No one is arguing with Matt Stevens’ six-string credentials. The Fierce And The Dead man can and will do, frankly, unusual things to a guitar. However, this is not the first thing that strikes you about Archive. Instead it is the sound – and it’s not pleasant. Released to mark a full-stop on his 2006-2015 run of solo shows, it sees four rare studio cuts bundled with a 2014 live set. The problem with live acoustic recordings lies in the fact that even in the age of unlimited music, wireless power and smart watches that get grumpy when you skip leg day, no one has figured out how to make a plugged-in electro-acoustic sound good. This is just about palatable nestled in a full-band arrangement or with an accomplished performer like Stevens conjuring magic from a wooden box onstage before your very eyes, but over six solo instrumental live tracks it quickly chafes.
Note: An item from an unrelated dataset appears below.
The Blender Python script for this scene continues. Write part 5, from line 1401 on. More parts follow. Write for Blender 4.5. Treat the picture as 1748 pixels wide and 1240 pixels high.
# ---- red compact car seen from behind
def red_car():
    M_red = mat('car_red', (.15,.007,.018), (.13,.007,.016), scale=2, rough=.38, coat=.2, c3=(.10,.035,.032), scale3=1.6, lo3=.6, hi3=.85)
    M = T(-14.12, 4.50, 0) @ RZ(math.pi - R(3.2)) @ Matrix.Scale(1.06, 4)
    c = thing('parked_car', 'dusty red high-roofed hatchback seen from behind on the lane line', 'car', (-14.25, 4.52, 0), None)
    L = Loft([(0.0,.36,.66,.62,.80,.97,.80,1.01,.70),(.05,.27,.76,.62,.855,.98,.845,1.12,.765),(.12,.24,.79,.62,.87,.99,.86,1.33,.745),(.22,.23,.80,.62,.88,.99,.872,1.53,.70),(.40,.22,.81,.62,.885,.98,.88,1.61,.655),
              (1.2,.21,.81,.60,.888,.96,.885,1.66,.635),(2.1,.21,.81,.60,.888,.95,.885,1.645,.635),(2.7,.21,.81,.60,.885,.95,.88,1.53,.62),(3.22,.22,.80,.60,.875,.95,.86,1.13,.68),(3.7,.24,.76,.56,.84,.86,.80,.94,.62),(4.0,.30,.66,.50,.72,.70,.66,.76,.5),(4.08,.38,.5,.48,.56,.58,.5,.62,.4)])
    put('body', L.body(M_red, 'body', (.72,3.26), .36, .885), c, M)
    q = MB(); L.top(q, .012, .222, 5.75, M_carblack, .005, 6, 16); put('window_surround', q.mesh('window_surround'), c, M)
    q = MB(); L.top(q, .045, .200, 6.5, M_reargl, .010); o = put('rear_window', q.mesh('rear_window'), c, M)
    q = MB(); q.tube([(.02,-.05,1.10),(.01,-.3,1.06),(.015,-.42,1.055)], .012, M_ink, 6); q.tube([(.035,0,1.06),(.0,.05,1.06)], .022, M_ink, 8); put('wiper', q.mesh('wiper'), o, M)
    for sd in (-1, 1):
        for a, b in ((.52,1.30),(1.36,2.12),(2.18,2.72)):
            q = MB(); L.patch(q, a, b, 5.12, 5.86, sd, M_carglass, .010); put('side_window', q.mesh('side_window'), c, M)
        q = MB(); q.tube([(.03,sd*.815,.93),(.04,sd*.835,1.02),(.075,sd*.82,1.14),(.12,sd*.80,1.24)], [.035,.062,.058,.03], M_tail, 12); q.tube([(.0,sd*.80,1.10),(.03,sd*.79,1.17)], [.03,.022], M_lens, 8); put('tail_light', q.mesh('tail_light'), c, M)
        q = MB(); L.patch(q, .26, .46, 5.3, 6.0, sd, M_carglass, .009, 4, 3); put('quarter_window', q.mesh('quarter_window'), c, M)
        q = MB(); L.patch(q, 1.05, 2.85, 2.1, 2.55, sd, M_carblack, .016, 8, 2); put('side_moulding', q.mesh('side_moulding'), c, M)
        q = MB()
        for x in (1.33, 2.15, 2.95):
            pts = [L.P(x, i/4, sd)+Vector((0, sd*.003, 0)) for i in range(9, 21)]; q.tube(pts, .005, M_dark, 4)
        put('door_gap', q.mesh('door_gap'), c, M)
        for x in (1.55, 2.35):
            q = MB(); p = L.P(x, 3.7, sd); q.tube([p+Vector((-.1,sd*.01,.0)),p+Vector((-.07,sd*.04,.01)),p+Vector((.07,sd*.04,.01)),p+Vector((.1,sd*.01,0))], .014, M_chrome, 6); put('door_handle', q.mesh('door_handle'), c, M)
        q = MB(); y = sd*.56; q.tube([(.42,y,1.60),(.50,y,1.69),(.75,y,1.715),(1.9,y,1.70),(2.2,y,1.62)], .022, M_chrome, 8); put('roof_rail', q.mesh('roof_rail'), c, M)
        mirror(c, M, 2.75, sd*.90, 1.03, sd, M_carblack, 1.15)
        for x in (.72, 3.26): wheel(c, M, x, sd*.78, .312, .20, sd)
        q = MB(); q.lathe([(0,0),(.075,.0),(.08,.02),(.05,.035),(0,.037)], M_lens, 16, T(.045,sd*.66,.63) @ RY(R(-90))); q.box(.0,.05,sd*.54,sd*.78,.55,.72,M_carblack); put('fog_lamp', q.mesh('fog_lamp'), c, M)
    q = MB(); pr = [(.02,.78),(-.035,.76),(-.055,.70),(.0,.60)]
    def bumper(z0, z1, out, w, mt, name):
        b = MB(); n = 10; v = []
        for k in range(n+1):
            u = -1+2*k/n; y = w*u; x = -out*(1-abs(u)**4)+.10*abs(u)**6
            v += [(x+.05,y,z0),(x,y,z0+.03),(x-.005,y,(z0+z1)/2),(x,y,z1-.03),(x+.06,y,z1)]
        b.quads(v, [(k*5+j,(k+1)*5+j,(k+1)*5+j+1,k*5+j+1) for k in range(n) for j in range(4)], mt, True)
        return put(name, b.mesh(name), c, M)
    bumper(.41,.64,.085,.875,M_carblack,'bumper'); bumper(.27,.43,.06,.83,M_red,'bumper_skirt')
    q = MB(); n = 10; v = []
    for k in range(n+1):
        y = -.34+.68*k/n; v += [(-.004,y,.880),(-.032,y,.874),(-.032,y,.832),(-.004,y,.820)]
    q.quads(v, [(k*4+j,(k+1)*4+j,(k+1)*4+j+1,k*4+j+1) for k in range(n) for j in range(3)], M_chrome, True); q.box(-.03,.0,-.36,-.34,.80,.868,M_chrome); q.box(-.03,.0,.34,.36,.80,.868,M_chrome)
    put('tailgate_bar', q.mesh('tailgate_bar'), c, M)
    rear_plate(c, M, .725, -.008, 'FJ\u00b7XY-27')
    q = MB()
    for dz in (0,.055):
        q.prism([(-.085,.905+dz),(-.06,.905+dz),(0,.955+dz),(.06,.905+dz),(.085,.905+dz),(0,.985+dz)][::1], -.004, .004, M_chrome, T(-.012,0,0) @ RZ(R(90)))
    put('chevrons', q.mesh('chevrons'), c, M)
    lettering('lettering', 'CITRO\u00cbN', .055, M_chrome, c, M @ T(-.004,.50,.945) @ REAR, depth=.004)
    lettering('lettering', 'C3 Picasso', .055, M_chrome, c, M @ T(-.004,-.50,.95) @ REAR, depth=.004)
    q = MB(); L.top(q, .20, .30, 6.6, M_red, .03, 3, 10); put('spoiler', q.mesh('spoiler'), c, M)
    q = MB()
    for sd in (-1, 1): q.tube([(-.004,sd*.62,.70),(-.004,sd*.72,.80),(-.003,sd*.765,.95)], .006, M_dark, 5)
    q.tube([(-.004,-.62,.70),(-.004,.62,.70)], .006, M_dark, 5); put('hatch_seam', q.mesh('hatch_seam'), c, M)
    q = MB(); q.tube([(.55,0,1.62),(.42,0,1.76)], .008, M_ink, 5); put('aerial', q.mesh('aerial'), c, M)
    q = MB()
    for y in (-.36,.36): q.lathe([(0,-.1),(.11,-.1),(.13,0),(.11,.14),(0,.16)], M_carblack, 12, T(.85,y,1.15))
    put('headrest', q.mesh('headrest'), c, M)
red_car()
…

This is a great shame, because Stevens is a bit of a pioneer – a man capable of finding new territory on the most throughly-trampled instrumental path of all time. Songs like Burning Bandstands document his ability to manipulate a guitar and a looper into richly detailed and dynamically varied soundscapes, but noticeably lack the sonic depth of studio recordings. Meanwhile, an acoustic interpretation of Oxymoron – opener of Stevens’ popular 2014 solo album Lucid – sounds like an experiment that didn’t quite pan out, as loops jarringly tangle on top of each other.
It is not all bad news. The latin-tinged A Boy – balmily beautiful in its original setting – is reworked and takes on new life thanks to the razored live sound, evolving from something you’d hear drifting down the back streets of Granada into a dissonant crystalline structure. Similarly, opener Rusty’s glassy interlocking layers build like frost patterns, sprouting intriguing new offshoots. Studio rarities Blue Filter and Peccadillo are equally enthralling, particularly in the twisted Tex-Mex guitar meets Radiohead electronica of the latter, but sadly placing these bass-y cuts next to the live work jarringly highlights the difference in quality.
All of the above would have been better placed in a more considered compilation – an ‘essential’ collection with a few live highlights and/or a separate studio rarities EP would have been a more fitting tribute to mark the hiatus of Stevens’ excellent solo work. As it stands, it feels like the album doesn’t quite live up to the promise of its name. Less an archive, more ‘the rest of it’.